I have an HTC Mogul with a slide-out keyboard, and an ipod touch.
In my opinion, the full "landscape mode" qwerty keyboard of the HTC mogul soundly beats the apple soft keyboard, which soundly beats the miniscule qwerty keyboards you find on Moto Q or some Blackberries, which soundly beat any keyboard with multiple letters mapped to the same key.
The apple soft keyboard is much more useable in landscape mode, but curiously, very few iphone apps support landscape mode, other than Safari, even the standard "from Apple" apps. Meanwhile, virtually every Windows Mobile app, from MS or a third-party, supports seamless swapping between portrait and landscape mode.
Some of the differences are nearly "cultural". The apple encourages "type away, we'll fix it for you", which takes some getting used to. In particular, this encourages "type the whole damn thing, then go back and figure out what it got wrong". Unfortunately, I don't think the Apple interface is very easy to use for corrections, as compared to a full qwerty keyboard with cursor keys. Another problem is that this correction capability varies from app to app, some don't have it.
The apple encourages use without a stylus, so it responds well to "fat finger touches". This works well for gui buttons, scrolling, etc, but has an "imprecise" feeling when working with fine text. The Windows device expects a stylus, doesn't respond well to fat finger touching (you really need to tap with your fingernail), and really requires (and provides) cursor keys for navigation.
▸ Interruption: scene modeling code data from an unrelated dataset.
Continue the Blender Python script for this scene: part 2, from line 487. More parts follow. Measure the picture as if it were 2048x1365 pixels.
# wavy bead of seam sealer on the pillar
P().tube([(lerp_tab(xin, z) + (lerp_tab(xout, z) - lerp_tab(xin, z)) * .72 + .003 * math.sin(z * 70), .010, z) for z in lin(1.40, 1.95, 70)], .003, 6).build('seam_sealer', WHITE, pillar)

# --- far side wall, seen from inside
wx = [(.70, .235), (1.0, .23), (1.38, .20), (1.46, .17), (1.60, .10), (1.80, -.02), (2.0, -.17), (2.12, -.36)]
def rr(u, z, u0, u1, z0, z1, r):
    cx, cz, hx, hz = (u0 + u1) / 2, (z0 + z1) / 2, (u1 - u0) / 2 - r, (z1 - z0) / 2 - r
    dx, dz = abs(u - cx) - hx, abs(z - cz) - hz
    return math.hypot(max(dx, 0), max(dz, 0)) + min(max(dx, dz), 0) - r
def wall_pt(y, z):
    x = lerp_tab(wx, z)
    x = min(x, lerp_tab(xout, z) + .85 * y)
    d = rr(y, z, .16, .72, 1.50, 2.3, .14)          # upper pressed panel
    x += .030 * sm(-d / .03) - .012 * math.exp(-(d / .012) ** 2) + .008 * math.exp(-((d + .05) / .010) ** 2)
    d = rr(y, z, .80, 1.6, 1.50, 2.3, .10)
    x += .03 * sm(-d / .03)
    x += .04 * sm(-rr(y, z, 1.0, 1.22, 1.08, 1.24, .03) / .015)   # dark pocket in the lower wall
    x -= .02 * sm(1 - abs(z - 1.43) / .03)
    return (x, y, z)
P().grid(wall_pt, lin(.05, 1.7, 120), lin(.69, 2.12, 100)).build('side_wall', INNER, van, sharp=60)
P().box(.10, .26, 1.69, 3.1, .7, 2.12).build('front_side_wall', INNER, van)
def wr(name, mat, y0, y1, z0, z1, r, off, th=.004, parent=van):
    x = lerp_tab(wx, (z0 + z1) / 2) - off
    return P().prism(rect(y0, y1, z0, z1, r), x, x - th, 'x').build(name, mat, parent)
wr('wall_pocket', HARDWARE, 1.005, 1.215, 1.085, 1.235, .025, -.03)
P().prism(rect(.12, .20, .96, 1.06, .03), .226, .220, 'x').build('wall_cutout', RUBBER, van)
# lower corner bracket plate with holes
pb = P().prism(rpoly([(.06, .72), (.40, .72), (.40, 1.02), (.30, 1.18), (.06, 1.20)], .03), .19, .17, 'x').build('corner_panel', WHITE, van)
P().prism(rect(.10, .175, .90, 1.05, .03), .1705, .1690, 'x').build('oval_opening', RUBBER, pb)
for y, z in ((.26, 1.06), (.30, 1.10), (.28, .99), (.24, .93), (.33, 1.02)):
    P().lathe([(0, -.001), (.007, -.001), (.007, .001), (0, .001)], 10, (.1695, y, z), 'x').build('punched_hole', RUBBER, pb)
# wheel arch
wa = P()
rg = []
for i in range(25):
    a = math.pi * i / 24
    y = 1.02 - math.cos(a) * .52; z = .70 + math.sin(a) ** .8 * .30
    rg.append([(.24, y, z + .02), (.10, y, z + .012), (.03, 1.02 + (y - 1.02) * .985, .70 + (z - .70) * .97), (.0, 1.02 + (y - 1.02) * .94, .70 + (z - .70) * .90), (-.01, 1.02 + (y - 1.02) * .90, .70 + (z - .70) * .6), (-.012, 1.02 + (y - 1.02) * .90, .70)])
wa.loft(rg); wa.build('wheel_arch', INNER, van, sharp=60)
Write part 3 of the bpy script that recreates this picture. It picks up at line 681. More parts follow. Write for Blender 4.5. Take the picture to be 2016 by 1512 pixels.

What apple did right is figure out that _THE_ big limitation on these devices is screen size, so they put a bigger and higher resolution screen, and came up with an elegant way of navigating around a screen. After using web browsing on the ipod touch, I don't want to use the browser on the Windows phone any more. The Apple made me realize how painful the Windows browser interface (both IE and Opera) are.
I do a fair amount of typing on my phone, and not just email/texting, but taking notes, and typing away at a command-line, and this is really the only area in which the HTC beats the Apple, but it's a pretty important one, unfortunately. Of course, I haven't really "tried my best" to find the best note composition app for the Apple, one that seamlessly switches between portrait and landscape, that supports auto-correct, that allows for zooming via multi-touch, one that doesn't try to use some cute hand-writing font, etc.